Now is the era of media and technology convergence – where devices have developed to perform more than one job.

There used to be a clear distinction between professional cameras designed for taking photos and cameras designed for moving images.

More and more, however, we have seen more devices that are capable of both – shooting still and moving images almost to the same level of quality.

Partly, this is due to the emergence of digital Single Lens Reflex (DSLR) cameras. With a simple flick of a switch, you turn the camera from one that shoots stills, to one that can shoot high-quality video footage.

These new breed of cameras are incredibly powerful. I once interviewed a director who made a film partly set in nightclubs.

Nightclubs are notoriously hard to replicate artificially, so to engender the authenticity he desired, he grabbed two digital SLRs and went into a club in Edinburgh and simply joined in the party, occasionally taking out the camera as though to take stills of the revellers on the dancefloor.

The resulting footage was part of a UK-wide cinema release, those party people now the size of a multiplex screen.

However, one issue has persisted: the length of time you can film each shot on these cameras, which has often been limited to 12 minutes. In earlier models, this was sometimes to do with the rather modest four gigabytes of storage on the cameras, or the cameras overheating as they were unable to process lengthy high definition video.

However, as technology has improved, more recent models have been redesigned to overcome heating issues, and storage capacity has also improved. This limit, therefore, is now somewhat arbitrary, and interestingly less to do with the file size of the footage and storage capacity of the camera, or the processor overheating. The limit is entirely a legal constraint.

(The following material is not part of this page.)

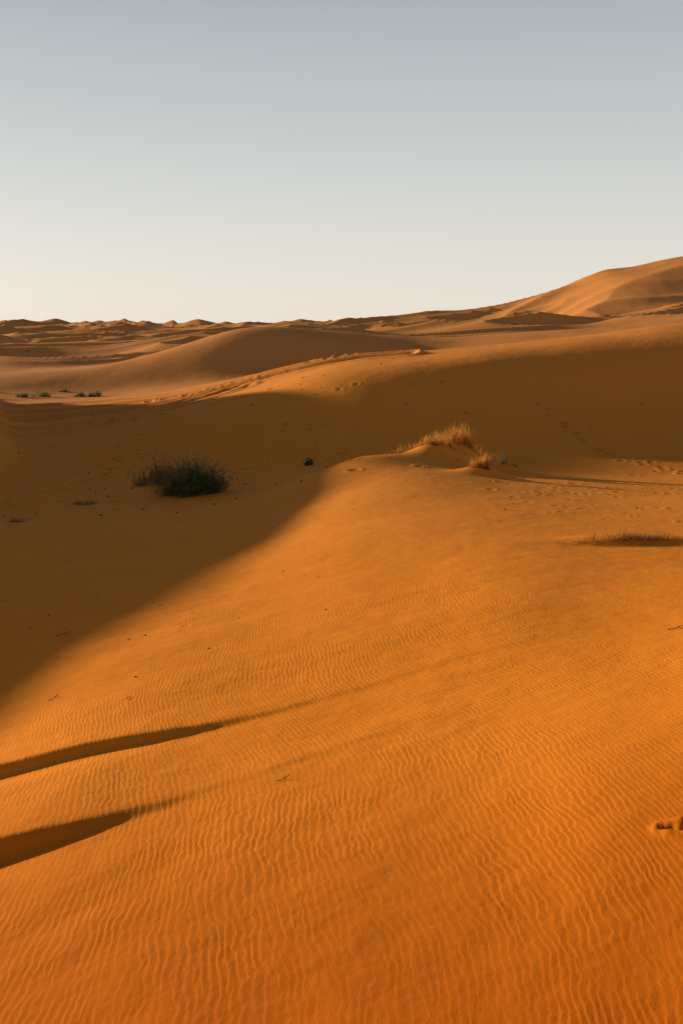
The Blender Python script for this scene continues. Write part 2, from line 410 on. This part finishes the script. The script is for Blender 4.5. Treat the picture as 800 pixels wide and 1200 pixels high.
w = bpy.data.worlds.new("World"); scene.world = w; w.use_nodes = True
WN, WL = w.node_tree.nodes, w.node_tree.links
bg = WN["Background"]
sk = WN.new("ShaderNodeTexSky"); sk.sky_type = 'NISHITA'; sk.sun_disc = False
sk.sun_elevation = E; sk.sun_rotation = math.radians(-58)
sk.dust_density = 1.5
hs = WN.new("ShaderNodeHueSaturation"); hs.inputs["Saturation"].default_value = .35
WL.new(sk.outputs[0], hs.inputs["Color"])
tcw = WN.new("ShaderNodeTexCoord"); sz = WN.new("ShaderNodeSeparateXYZ"); WL.new(tcw.outputs["Generated"], sz.inputs[0])
rp = WN.new("ShaderNodeValToRGB"); cr = rp.color_ramp; cr.interpolation = 'B_SPLINE'
stops = [(0, (.93,.85,.73)), (.06, (.86,.82,.735)), (.14, (.71,.73,.70)), (.24, (.54,.585,.60)), (.33, (.44,.495,.54)), (.46, (.08,.085,.09)), (1, (.028,.024,.021))]
cr.elements[0].position = 0; cr.elements[0].color = (*stops[0][1], 1)
cr.elements[1].position = 1; cr.elements[1].color = (*stops[-1][1], 1)
for p_, c_ in stops[1:-1]:
    e = cr.elements.new(p_); e.color = (*c_, 1)
WL.new(sz.outputs[2], rp.inputs[0])
sc10 = WN.new("ShaderNodeVectorMath"); sc10.operation = 'SCALE'; sc10.inputs["Scale"].default_value = 10.0
WL.new(rp.outputs[0], sc10.inputs[0])
mxw = WN.new("ShaderNodeMix"); mxw.data_type = 'RGBA'; mxw.inputs["Factor"].default_value = .84
ia = [q for q in mxw.inputs if q.type == 'RGBA']
WL.new(hs.outputs[0], ia[0]); WL.new(sc10.outputs[0], ia[1])
WL.new([q for q in mxw.outputs if q.type == 'RGBA'][0], bg.inputs[0]); bg.inputs[1].default_value = .10

# ------------------------------------------------------------------ camera
cd = bpy.data.cameras.new("camera"); cd.sensor_fit = 'VERTICAL'; cd.sensor_height = 36; cd.lens = 35.0
cd.shift_y = -(600-385)/1200; cd.clip_end = 12000; cd.clip_start = .05
cam = bpy.data.objects.new("camera", cd); cam.rotation_euler = (math.radians(90), 0, 0)
scene.collection.objects.link(cam); scene.camera = cam
scene.view_settings.view_transform = 'Standard'; scene.view_settings.look = 'None'; scene.view_settings.exposure = 0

In 2006 the EU made the decision that – for tax reasons – these high-end digital cameras were to be classified not as cameras, but as the argument was made that they could also be hooked up to the television to record TV.

The main manufacturers of digital SLRs tend to be Japanese companies such as Nikon and Canon, and that meant a 5-12% customs tax on their imports of those cameras into the EU including (at that point, of course!) the UK.

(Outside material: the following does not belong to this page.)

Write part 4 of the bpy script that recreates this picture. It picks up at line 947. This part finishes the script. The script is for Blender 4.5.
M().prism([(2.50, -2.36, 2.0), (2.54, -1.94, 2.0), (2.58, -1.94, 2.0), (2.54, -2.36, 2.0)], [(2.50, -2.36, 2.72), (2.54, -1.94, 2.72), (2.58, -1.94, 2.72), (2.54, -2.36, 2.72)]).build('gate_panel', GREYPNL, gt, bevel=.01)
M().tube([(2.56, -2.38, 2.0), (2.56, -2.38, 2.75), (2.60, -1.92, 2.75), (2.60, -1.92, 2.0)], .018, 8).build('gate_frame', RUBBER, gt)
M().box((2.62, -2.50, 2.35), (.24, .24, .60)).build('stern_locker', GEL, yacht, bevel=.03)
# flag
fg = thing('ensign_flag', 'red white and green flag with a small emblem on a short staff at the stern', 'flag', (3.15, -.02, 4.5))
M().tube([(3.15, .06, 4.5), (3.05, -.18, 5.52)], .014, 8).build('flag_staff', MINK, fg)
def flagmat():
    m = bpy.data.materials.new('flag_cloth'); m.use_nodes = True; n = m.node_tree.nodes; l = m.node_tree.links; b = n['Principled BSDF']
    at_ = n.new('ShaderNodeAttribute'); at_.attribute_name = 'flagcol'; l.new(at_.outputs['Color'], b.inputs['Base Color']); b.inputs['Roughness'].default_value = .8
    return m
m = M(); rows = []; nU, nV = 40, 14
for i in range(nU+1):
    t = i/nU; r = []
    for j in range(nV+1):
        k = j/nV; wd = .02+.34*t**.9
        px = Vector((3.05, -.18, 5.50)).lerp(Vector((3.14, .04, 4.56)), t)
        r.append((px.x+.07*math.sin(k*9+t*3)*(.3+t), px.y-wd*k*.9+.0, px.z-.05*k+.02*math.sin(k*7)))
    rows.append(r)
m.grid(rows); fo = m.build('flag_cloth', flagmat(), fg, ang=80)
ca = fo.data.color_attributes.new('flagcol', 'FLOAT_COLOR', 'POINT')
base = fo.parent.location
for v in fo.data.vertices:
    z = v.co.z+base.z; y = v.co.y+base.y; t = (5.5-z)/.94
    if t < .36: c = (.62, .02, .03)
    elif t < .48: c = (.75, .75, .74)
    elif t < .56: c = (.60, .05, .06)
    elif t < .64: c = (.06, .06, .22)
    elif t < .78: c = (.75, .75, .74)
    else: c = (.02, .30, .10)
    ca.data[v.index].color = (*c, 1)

In response, the manufacturers, therefore, limited the recording time on these DLSRs, so that they might still be considered cameras, and prices could stay down as they could skirt under the new customs duty.

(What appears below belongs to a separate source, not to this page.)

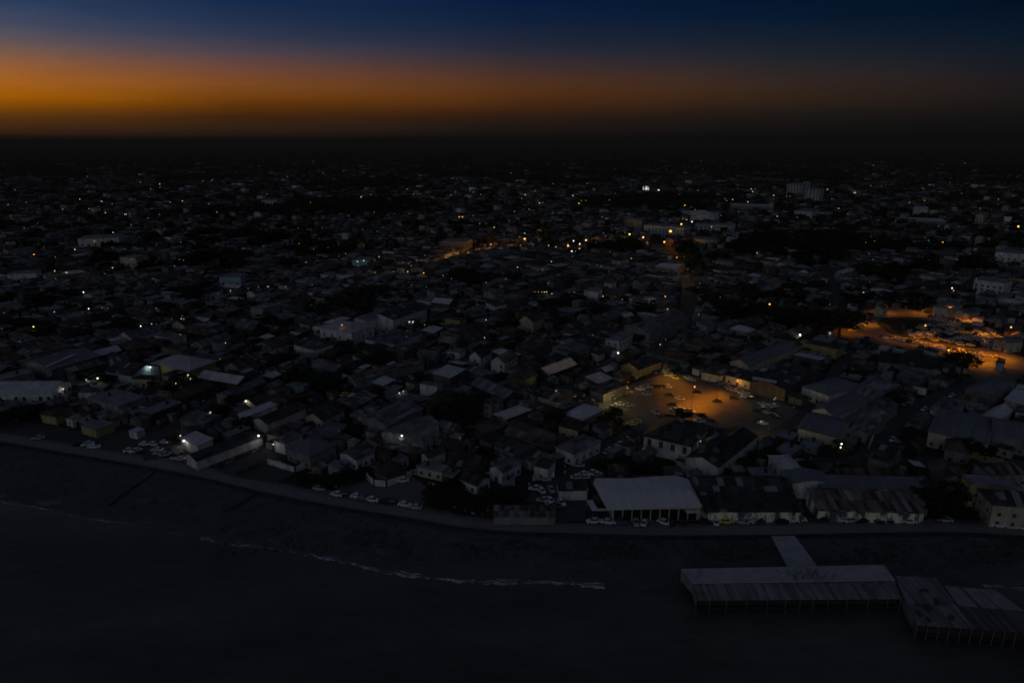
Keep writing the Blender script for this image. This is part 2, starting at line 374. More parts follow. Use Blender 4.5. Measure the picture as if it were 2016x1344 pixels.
def lerp2(A, B, t): return [(a[0]+(b[0]-a[0])*t, a[1]+(b[1]-a[1])*t) for a, b in zip(A, B)]
strip('coast_road', lerp2(rup, rlo, 0.08), lerp2(rup, rlo, 0.97), .008, .008, M['asphalt'])
# wide verge of gravel along the land side of the road
vg = MB(); rr = random.Random(3)
for i in range(len(rup) - 1):
    def off(k, w): 
        a = rup[max(k-1, 0)]; b = rup[min(k+1, len(rup)-1)]; l = math.hypot(b[0]-a[0], b[1]-a[1]) + 1e-6
        return (rup[k][0] - (b[1]-a[1])/l*w, rup[k][1] + (b[0]-a[0])/l*w)
    w0 = 2.2 + 1.2 * math.sin(i * .7) + 0.6 * math.sin(i * 2.1); w1 = 2.2 + 1.2 * math.sin((i+1) * .7) + 0.6 * math.sin((i+1) * 2.1)
    m1 = lerp2(rup, rlo, 0.10)
    vg.quad((*m1[i], .014), (*m1[i+1], .014), (*off(i+1, w1), .014), (*off(i, w0), .014))
tag(vg.obj('road_verge', [M['verge']]), kind='structure')
# seawall: a real drop to the beach with a low parapet
sw = MB()
inn = rlo; 
def offs(A, w):
    out = []
    for k in range(len(A)):
        a = A[max(k-1, 0)]; b = A[min(k+1, len(A)-1)]; l = math.hypot(b[0]-a[0], b[1]-a[1]) + 1e-6
        out.append((A[k][0] + (b[1]-a[1])/l*w, A[k][1] - (b[0]-a[0])/l*w))
    return out
out = offs(rlo, 0.5)
for i in range(len(rlo) - 1):
    sw.quad((*inn[i], .35), (*out[i], .35), (*out[i+1], .35), (*inn[i+1], .35))
    sw.quad((*out[i], -1.6), (*out[i+1], -1.6), (*out[i+1], .35), (*out[i], .35))
    sw.quad((*inn[i+1], 0), (*inn[i], 0), (*inn[i], .35), (*inn[i+1], .35))
tag(sw.obj('seawall', [M['wallc']]), 'low concrete seawall between the coast road and the beach', 'seawall')
# beach: sheet with bumps from the wall foot into the water
bm_ = MB(); NB = 26; rr = random.Random(5); rows = []
for i in range(len(rlo)):
    a = out[i]; b = shr[i]; row = []
    for j in range(NB + 1):
        t = j / NB * 1.25
        x = a[0] + (b[0]-a[0]) * t; y = a[1] + (b[1]-a[1]) * t
        z = -.8 + (WZ + .8) * min(t, 1) ** 1.1 if t <= 1 else WZ - (t - 1) * 8
        if 0 < j and t < 0.93: z += (math.sin(x*.21 + 3*math.sin(y*.13)) * math.cos(y*.33+x*.05)) * 0.22 + rr.uniform(-.10, .10)
        row.append((x, y, z))
    rows.append(row)
bv = [p for r_ in rows for p in r_]; W_ = NB + 1
bf = [(i*W_+j+1, (i+1)*W_+j+1, (i+1)*W_+j, i*W_+j) for i in range(len(rows)-1) for j in range(NB)]
me = bpy.data.meshes.new('beach'); me.from_pydata(bv, [], bf); me.materials.append(M['beach']); me.polygons.foreach_set('use_smooth', [True]*len(bf))
tag(link('beach', me), kind='structure')
# water
mw, nt, b = newmat('sea_water')
tc = N(nt, 'ShaderNodeTexCoord'); mp = N(nt, 'ShaderNodeMapping'); L(nt, tc.outputs['Object'], mp.inputs[0]); mp.inputs['Rotation'].default_value = (0, 0, R(-12)); mp.inputs['Scale'].default_value = (0.35, 1, 1)
n1 = N(nt, 'ShaderNodeTexNoise'); n1.inputs['Scale'].default_value = 0.35; n1.inputs['Detail'].default_value = 6; L(nt, mp.outputs[0], n1.inputs['Vector'])
n2 = N(nt, 'ShaderNodeTexNoise'); n2.inputs['Scale'].default_value = 0.03; n2.inputs['Detail'].default_value = 3; L(nt, mp.outputs[0], n2.inputs['Vector'])
L(nt, ramp(nt, mathn(nt, 'ADD', mathn(nt, 'MULTIPLY', n2.outputs[0], .7), mathn(nt, 'MULTIPLY', n1.outputs[0], .3)), [(0.36, c4(.048, .046, .043)), (0.52, c4(.078, .074, .068)), (0.66, c4(.115, .108, .098))]), b.inputs['Base Color'])
b.inputs['Roughness'].default_value = 0.4; b.inputs['Specular IOR Level'].default_value = 0.22
bp = N(nt, 'ShaderNodeBump'); bp.inputs['Strength'].default_value = 0.5; bp.inputs['Distance'].default_value = 0.6
L(nt, n1.outputs[0], bp.inputs['Height']); L(nt, bp.outputs[0], b.inputs['Normal'])
w = MB(); w.quad((-9000, -9000, WZ), (9000, -9000, WZ), (9000, 1500, WZ), (-9000, 1500, WZ))
wo = w.obj('sea_water', [mw]); tag(wo, kind='structure')
# surf foam: ragged ribbons along the shore, broken where the photo shows none
mf = wall_mat('surf_foam', c4(.62, .68, .72), c4(.16, .19, .21), 0.8, 0.35, 0.62)
fo = MB(); rf = random.Random(11)
fine = resample([P(p[0], p[1], WZ) for p in SHORE], 1500)
def foam_strength(px):
    s = 0.0
    for a, b_, v in ((-60, 95, .45), (95, 175, .2), (165, 250, .35), (330, 395, .12), (395, 540, .55), (540, 600, .25), (600, 760, .9), (760, 1190, 1.3), (1190, 1300, .08), (1935, 2060, .9)):
        if a <= px <= b_: s = max(s, v)
    return s
for lane in range(3):
    ph = rf.uniform(0, 9); prev = None
    for i, p in enumerate(fine):
        px = proj(p[0], p[1], WZ)[0]; s = foam_strength(px)
        n_ = math.sin(i*.11+ph) + .7*math.sin(i*.37+ph*2) + .5*math.sin(i*.83+ph*3) + rf.uniform(-.6, .6)
        wdt = max(0, s * (0.36 + 0.30 * n_)) * (1.0 if lane == 0 else 0.5)
        cy = p[1] + (lane - 0.4) * 1.1 * (0.5 + 0.3 * math.sin(i*.05+ph)) + 0.25 * math.sin(i*.21+ph)
        cur = (p[0], cy - wdt * .6, p[0], cy + wdt * .5, wdt)
        if prev and prev[4] > .03 and cur[4] > .03:
            z = WZ + .02 + lane * .012
            fo.quad((prev[0], prev[1], z), (cur[0], cur[1], z), (cur[2], cur[3], z), (prev[2], prev[3], z))
        prev = cur
tag(fo.obj('surf_foam', [mf]), kind='structure')
# dark damp channels running down the beach
def ribbon(name, pts, w, z, mat, kind='structure', jag=0.0, seed=1):
    m = MB(); rr = random.Random(seed); Lf = []; Rt = []
    pts = resample(pts, max(4, len(pts) * 5))
    for k, p in enumerate(pts):
        a = pts[max(k-1, 0)]; b = pts[min(k+1, len(pts)-1)]; l = math.hypot(b[0]-a[0], b[1]-a[1]) + 1e-6
        nx, ny = -(b[1]-a[1])/l, (b[0]-a[0])/l; ww = w/2 + rr.uniform(-jag, jag)
        Lf.append((p[0]+nx*ww, p[1]+ny*ww)); Rt.append((p[0]-nx*ww, p[1]-ny*ww))
    zz = z if callable(z) else (lambda x, y: z)
    for i in range(len(pts)-1):
        m.quad((*Rt[i], zz(*Rt[i])), (*Rt[i+1], zz(*Rt[i+1])), (*Lf[i+1], zz(*Lf[i+1])), (*Lf[i], zz(*Lf[i])))
    return tag(m.obj(name, [mat]), kind=kind)

# rubble on the beach: uncountable stones
rk = MB(); rr = random.Random(21)
def beach_z(x, y):
    # interpolate between wall and shore by nearest station
    i = min(range(1, len(rlo)-1), key=lambda k: abs(rlo[k][0] - x))
    t = (out[i][1] - y) / max(.1, (out[i][1] - shr[min(range(1, len(shr)-1), key=lambda k: abs(shr[k][0]-x))][1]))
    t = max(0, min(1, t)); return -.8 + (WZ + .8) * t ** 1.1
for (x0, x1, y0, y1, n) in ((1045, 1125, 1078, 1100, 260), (1130, 1540, 1072, 1108, 1500), (560, 760, 1040, 1085, 240), (1610, 2016, 1085, 1125, 500), (780, 1040, 1068, 1110, 420)):
    for _ in range(n):
        px = rr.uniform(x0, x1); py = rr.triangular(y0, y1); x, y = P(px, py, -1.8); z = beach_z(x, y)
        s = rr.uniform(.12, .42) * (1.3 if rr.random() < .1 else 1)
        rk.ball((x, y, z + s * .15), s, rz=rr.uniform(.5, .9))
tag(rk.obj('beach_rocks', [M['rock']]), 'dark rubble scattered over the beach below the seawall', 'rocks', kind='stuff')
weed = MB()
for (x0, x1, y0, y1, n) in ((20, 420, 895, 1000, 120), (430, 820, 985, 1090, 240), (900, 1500, 1062, 1085, 260), (1620, 2016, 1062, 1110, 240)):
    for _ in range(n):
        px = rr.uniform(x0, x1); py = rr.uniform(y0, y1)
        x, y = P(px, py, -1.5)
        z = beach_z(x, y)
        for k in range(7):
            a = rr.uniform(0, 6.28); s = rr.uniform(.2, .6); dx, dy = math.cos(a), math.sin(a); q = (x + rr.uniform(-.8, .8), y + rr.uniform(-.8, .8))
            weed.tri((q[0]-dy*.15, q[1]+dx*.15, z), (q[0]+dy*.15, q[1]-dx*.15, z), (q[0]+dx*s*.6, q[1]+dy*s*.6, z+s*.7))
tag(weed.obj('beach_weeds', [M['leaf']]), 'low dark weeds growing in patches on the beach', 'weeds', kind='stuff')
M['damp'] = ground_mat('damp_sand', [c4(.022, .022, .023), c4(.035, .034, .034), c4(.05, .048, .047)])
for k, pts in enumerate(([(312, 927), (290, 945), (262, 962), (232, 984), (214, 996)], [(508, 970), (490, 985), (462, 1000), (440, 1010)])):
    ribbon('damp_channel', [P(*p, -1.6) for p in pts], 1.0, lambda x, y: beach_z(x, y) + .22, M['damp'], jag=.3, seed=k)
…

A new and very recent development is that the World Trade Organisation may now override the EU’s call. Their idea is to add video cameras to something called the Information Technology Agreement, with the USA notably keen to push that through.

This would obviously free up SLR manufacturers to loosen the recording limit, something filmmakers are obviously very keen to see, in an environment where web videos are now ubiquitous, and the need for a visual presence key to any business.

Canon has already made the first move. Their 5D Mark III model already extends that single shot limit from 12, to around 30, minutes. The Mark III will set you back around £2700, but for that you get a professional camera that can handle both stills and longer high definition video.

The likelihood is that this will improve professional web video – and indeed cinematic -production capabilities, and only add to what we are able to manage at Hyperfine.